• **What to produce**:
In the entries, find all lines that hold the word "wide" and copy them.

[Dataset records]
_ _ _ _ _

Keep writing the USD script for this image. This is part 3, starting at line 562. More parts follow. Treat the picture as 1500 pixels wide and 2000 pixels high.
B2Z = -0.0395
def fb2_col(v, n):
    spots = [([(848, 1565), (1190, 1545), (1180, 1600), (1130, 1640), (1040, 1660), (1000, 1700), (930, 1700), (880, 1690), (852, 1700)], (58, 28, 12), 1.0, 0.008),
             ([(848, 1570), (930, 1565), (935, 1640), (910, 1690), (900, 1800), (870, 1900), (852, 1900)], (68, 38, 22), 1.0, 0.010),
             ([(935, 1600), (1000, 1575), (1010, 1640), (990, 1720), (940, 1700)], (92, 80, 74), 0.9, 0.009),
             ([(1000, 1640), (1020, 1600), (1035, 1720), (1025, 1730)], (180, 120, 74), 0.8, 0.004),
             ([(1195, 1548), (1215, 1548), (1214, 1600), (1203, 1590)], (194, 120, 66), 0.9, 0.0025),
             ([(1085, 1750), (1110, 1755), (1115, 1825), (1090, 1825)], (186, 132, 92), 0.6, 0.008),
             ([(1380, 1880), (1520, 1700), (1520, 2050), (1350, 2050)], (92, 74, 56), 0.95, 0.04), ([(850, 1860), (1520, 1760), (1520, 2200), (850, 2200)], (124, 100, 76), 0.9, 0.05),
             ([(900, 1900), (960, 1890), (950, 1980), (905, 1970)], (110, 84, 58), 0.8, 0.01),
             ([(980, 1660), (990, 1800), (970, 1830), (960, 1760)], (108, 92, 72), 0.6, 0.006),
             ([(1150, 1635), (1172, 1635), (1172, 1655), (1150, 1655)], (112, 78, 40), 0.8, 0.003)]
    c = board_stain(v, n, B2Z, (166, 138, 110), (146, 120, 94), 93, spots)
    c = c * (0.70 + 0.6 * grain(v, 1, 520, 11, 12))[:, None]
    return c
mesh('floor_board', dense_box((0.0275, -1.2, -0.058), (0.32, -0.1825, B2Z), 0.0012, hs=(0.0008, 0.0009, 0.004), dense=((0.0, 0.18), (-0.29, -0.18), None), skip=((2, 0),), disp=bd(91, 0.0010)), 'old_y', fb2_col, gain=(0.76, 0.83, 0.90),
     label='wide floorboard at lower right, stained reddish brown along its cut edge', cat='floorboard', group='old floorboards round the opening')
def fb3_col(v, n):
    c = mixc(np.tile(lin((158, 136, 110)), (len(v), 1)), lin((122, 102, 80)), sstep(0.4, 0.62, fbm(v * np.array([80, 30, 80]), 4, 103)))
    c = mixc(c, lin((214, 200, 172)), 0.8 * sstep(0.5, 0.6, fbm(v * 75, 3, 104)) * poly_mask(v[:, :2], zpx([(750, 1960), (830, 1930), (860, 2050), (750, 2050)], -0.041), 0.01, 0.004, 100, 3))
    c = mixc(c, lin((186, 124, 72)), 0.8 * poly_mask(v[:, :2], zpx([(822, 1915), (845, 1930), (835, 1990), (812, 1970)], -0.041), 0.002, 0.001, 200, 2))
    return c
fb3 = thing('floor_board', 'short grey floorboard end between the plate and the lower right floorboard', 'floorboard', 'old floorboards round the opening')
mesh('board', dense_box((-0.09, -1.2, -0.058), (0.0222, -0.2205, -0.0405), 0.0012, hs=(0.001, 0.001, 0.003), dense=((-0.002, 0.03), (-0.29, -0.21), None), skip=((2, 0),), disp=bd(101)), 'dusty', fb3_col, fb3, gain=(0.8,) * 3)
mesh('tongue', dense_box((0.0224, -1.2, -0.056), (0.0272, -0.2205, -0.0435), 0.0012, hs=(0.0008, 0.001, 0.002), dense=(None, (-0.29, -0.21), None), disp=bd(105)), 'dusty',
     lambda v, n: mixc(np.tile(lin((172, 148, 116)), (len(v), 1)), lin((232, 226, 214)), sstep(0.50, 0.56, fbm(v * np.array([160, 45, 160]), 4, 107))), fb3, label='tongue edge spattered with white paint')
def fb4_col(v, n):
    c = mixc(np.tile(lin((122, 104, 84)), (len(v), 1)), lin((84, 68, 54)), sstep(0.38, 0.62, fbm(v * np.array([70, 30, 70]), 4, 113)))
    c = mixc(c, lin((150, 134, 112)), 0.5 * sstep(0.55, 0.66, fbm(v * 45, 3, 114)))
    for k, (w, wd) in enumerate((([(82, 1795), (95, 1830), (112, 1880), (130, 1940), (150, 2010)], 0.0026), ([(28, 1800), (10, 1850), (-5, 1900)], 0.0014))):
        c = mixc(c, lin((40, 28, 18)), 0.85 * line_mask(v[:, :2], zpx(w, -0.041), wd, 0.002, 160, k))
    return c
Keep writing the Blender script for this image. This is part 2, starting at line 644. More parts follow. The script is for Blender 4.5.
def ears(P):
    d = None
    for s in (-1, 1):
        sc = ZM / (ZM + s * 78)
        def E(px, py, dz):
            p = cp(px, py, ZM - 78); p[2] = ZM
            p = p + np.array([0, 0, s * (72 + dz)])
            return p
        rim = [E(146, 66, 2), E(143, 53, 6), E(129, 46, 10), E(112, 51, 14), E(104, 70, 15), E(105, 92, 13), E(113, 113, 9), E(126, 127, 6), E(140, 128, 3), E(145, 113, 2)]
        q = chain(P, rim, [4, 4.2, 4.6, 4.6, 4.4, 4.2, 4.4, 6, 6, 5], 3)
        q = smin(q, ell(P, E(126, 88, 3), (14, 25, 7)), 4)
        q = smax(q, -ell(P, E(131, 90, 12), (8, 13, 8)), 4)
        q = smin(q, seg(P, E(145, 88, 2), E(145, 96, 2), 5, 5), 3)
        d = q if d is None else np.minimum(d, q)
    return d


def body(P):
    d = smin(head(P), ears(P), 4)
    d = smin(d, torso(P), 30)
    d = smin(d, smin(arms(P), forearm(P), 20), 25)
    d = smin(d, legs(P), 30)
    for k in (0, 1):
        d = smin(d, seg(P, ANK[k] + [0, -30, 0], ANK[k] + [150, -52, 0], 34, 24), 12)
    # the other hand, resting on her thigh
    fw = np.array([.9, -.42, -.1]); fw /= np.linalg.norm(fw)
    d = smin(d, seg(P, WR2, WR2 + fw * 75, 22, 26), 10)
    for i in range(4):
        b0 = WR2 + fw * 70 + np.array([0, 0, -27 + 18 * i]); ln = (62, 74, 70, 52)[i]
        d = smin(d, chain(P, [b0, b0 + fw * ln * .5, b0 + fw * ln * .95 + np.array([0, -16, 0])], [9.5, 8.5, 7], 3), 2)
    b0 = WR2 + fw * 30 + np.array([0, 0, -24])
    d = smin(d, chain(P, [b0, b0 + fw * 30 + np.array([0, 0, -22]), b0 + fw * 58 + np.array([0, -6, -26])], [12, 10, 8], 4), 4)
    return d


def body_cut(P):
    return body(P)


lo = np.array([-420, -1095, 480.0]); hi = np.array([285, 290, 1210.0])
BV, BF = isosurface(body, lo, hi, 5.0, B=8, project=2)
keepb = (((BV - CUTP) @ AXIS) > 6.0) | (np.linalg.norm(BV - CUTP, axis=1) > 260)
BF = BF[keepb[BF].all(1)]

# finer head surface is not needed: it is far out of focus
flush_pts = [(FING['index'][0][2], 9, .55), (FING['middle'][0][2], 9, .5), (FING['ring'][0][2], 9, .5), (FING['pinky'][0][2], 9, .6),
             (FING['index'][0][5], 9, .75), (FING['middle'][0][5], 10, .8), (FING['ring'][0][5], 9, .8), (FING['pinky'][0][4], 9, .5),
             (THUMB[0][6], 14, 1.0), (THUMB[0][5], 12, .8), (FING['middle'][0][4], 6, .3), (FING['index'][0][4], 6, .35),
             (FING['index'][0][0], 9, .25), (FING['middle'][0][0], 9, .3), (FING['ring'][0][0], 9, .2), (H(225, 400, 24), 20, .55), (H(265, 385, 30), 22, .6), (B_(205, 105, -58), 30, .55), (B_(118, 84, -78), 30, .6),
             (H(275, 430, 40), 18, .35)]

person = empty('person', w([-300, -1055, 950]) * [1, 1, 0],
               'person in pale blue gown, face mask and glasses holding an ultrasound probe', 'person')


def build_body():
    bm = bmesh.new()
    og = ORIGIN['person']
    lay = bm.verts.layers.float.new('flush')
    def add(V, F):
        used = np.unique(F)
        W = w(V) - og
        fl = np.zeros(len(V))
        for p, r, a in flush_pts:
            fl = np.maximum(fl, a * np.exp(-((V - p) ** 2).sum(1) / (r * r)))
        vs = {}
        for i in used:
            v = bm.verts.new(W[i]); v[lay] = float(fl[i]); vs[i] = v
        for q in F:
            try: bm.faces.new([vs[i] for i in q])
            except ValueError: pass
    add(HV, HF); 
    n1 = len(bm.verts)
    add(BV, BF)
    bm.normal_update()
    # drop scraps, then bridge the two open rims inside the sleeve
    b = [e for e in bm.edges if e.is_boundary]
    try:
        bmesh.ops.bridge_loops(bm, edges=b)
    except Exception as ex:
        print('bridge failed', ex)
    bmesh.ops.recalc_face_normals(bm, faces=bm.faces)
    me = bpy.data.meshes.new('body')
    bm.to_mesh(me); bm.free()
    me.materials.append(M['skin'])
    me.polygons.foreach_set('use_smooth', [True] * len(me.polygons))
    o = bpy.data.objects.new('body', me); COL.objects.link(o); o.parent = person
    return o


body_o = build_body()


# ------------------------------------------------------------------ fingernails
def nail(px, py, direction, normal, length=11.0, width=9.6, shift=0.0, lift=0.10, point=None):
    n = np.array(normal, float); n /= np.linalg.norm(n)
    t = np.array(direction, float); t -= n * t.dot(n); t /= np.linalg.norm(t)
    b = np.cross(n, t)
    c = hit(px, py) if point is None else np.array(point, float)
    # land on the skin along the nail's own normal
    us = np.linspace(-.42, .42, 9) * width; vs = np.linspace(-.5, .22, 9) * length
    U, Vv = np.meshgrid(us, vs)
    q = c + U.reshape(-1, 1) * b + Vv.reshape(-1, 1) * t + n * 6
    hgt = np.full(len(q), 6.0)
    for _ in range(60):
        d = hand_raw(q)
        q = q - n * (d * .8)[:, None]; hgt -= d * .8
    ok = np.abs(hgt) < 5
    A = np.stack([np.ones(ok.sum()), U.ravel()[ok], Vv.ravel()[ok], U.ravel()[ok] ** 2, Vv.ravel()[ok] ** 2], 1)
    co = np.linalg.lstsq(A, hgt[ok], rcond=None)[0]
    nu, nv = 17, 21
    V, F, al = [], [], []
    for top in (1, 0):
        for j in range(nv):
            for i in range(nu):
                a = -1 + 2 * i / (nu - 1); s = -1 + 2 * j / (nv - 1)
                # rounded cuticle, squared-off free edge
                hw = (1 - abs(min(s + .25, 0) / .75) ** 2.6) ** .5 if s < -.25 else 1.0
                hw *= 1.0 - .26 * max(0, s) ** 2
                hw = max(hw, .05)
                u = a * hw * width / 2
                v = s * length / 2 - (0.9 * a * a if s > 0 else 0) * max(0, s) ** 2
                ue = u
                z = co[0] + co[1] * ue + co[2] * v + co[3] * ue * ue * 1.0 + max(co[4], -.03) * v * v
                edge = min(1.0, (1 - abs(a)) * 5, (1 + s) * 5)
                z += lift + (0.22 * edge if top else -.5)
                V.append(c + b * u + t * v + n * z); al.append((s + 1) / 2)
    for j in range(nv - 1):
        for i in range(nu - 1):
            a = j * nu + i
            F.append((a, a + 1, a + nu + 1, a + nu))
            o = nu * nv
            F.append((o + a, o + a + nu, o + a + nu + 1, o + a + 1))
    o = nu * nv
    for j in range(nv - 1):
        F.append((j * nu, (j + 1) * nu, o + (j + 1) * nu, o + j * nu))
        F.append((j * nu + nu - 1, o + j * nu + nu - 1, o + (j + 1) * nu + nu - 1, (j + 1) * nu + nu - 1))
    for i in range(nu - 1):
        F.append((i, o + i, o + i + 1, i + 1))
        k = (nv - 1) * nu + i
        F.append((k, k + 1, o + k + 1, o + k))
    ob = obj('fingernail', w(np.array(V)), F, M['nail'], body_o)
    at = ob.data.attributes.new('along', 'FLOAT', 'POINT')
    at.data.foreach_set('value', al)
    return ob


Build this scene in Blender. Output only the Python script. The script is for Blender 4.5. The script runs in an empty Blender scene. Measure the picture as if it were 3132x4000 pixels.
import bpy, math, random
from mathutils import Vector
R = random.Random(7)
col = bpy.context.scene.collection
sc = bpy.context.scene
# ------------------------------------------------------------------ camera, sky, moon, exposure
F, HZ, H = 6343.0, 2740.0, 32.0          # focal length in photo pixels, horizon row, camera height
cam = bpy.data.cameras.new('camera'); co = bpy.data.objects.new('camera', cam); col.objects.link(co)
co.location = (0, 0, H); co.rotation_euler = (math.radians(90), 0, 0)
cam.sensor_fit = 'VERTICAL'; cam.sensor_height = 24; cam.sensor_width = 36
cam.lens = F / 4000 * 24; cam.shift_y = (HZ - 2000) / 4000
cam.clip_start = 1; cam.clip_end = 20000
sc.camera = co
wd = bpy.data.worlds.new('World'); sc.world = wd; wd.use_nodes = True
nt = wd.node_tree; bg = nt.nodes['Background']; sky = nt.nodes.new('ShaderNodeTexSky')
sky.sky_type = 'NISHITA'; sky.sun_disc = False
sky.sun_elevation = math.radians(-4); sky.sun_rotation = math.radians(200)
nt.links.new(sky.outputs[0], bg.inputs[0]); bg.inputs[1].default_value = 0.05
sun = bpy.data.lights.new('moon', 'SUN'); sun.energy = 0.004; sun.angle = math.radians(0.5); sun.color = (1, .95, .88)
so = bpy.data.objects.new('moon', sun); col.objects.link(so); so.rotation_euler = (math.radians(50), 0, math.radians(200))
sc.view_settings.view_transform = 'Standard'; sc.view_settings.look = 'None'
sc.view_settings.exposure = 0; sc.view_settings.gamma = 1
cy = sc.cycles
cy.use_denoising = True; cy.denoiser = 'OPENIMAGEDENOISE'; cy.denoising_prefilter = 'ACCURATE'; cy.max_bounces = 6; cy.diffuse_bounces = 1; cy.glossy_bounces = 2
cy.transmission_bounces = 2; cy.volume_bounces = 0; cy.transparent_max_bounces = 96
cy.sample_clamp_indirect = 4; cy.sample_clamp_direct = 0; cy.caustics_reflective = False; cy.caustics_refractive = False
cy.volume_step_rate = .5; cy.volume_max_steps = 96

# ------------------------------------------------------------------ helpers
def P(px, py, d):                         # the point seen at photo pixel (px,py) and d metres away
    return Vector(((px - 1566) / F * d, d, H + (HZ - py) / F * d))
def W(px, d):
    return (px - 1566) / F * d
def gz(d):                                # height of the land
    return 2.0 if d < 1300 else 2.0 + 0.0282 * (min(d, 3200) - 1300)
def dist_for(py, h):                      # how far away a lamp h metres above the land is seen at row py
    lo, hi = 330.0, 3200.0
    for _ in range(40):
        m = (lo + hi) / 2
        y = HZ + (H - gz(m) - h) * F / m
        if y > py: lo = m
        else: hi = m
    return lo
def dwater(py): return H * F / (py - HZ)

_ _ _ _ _

• **Answer in full**:
Keep writing the USD script for this image. This is part 3, starting at line 562. More parts follow. Treat the picture as 1500 pixels wide and 2000 pixels high.
     label='wide floorboard at lower right, stained reddish brown along its cut edge', cat='floorboard', group='old floorboards round the opening')